Größter Verlierer ist die Demokratische Fortschrittspartei (PDP) von Nejib Chebbi, die vor den Wahlen als zweitstärkste Kraft gehandelt worden war. Sie kann nur mit 14 Abgeordneten in die Versammlung einziehen. Der Demokratisch-Modernistische "Pol" der postkommunistischen Ettajdid hat sogar nur 6 Sitze.
Mehrere Anwälte haben Klage auf Annullierung der neuen Partei "Petition des Volkes" eingereicht. Sie habe gegen das Gesetz verstoßen, das ausländische Finanzierung des Wahlkampfes verbietet. Al-Hamidi, ein enger Vertrauter des gestürzten Präsidenten Ben Ali, bestritt seinen Wahlkampf nämlich mittels seines Londoner Satelliten-TV-Senders Al Mustakilla. Ein Sprecher der Wahlbehörde bestätigte, der Fall werde überprüft.
"Wir werden die Freiheiten konsolidieren"
Koalitionsverhandlungen laufen. Sowohl Marzouki als auch Ben Jaafar besuchten die Ennahda-Zentrale in Tunis. "Wir haben keine strategische Allianz mit Ennahda, teilen aber mit ihr mehrere Ideen", erklärte CPR-Chef Marzouki. "Unsere Partei prüft, ob wir der Regierung beitreten", heißt es seitens Ettakatol-Chef Ben Jaafar.
Beide Parteien bekräftigen, dass sie ganz besonders über die Bürgerrechte und über die Rechte der Frauen wachen wollen. Ennahda hat sowohl Marzouki als auch Ben Jaafar für das Amt des Staatspräsidenten ins Spiel gebracht.
Jabali, Ennahdas Anwärter auf das Amt des Premierministers, gilt als das moderate Aushängeschild seiner Partei.
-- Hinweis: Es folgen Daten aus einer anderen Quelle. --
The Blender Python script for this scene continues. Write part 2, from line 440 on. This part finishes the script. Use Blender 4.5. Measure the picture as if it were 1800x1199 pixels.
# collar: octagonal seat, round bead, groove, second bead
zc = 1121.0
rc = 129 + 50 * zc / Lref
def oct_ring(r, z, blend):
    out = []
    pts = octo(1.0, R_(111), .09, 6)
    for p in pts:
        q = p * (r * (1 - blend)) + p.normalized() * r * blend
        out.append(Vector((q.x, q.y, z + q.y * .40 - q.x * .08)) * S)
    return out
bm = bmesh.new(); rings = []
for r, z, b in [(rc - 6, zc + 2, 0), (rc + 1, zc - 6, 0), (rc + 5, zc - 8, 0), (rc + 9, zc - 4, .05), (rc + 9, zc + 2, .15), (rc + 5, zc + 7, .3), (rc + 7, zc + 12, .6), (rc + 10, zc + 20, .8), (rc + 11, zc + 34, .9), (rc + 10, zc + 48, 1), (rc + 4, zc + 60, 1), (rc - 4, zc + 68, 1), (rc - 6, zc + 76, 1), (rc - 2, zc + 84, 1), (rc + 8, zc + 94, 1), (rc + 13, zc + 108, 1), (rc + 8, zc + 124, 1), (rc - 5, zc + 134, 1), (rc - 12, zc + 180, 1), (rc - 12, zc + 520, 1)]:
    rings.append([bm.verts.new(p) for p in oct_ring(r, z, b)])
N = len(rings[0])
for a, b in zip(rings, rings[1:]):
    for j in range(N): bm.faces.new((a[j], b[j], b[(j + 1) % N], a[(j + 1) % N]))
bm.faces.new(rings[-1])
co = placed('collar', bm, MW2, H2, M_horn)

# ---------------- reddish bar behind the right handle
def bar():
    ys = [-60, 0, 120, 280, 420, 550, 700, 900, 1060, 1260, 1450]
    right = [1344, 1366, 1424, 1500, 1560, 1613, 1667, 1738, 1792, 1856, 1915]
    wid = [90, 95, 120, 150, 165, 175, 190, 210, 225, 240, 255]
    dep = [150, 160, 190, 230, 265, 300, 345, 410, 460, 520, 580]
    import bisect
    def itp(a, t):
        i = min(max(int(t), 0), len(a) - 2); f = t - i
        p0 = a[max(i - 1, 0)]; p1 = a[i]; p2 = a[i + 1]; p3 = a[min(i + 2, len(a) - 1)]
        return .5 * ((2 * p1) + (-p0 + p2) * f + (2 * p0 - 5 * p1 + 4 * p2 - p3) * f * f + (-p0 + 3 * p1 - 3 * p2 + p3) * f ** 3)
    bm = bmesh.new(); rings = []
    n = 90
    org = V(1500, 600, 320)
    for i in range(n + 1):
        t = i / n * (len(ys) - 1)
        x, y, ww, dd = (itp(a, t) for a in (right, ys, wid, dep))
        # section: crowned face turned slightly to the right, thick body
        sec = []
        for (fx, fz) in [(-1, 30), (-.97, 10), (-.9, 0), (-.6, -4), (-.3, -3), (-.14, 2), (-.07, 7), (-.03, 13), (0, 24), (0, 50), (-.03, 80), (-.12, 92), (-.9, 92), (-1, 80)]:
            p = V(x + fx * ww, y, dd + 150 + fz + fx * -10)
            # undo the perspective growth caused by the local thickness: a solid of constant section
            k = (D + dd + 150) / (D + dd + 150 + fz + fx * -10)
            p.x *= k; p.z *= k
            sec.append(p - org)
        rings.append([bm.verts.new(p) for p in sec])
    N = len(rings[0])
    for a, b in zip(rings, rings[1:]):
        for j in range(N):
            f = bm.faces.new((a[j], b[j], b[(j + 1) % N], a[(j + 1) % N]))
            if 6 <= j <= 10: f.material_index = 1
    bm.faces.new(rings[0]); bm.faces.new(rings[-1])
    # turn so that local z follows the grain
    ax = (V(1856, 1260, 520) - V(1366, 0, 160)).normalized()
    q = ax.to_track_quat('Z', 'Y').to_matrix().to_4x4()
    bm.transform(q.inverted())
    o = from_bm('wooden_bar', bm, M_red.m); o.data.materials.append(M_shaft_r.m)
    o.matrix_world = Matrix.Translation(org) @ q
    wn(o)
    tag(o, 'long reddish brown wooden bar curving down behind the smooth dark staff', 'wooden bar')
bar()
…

Unter Ben Ali saß er 16 Jahre im Gefängnis. "Wir werden die Freiheiten konsolidieren", versprach er jetzt in einem Interview. Er strebe weder die Polygamie an noch wolle er das islamische Recht einführen.
Auch beim Tourismus werde es keine Änderungen geben, sagte er: "Ist es vernünftig, den Tourismus durch das Verbot alkoholischer Getränke oder durch das Verbot der Badeanzüge oder anderer Praktiken zu paralysieren? Das sind persönliche Freiheiten, die nicht nur für Ausländer, sondern auch für Tunesier garantiert sind."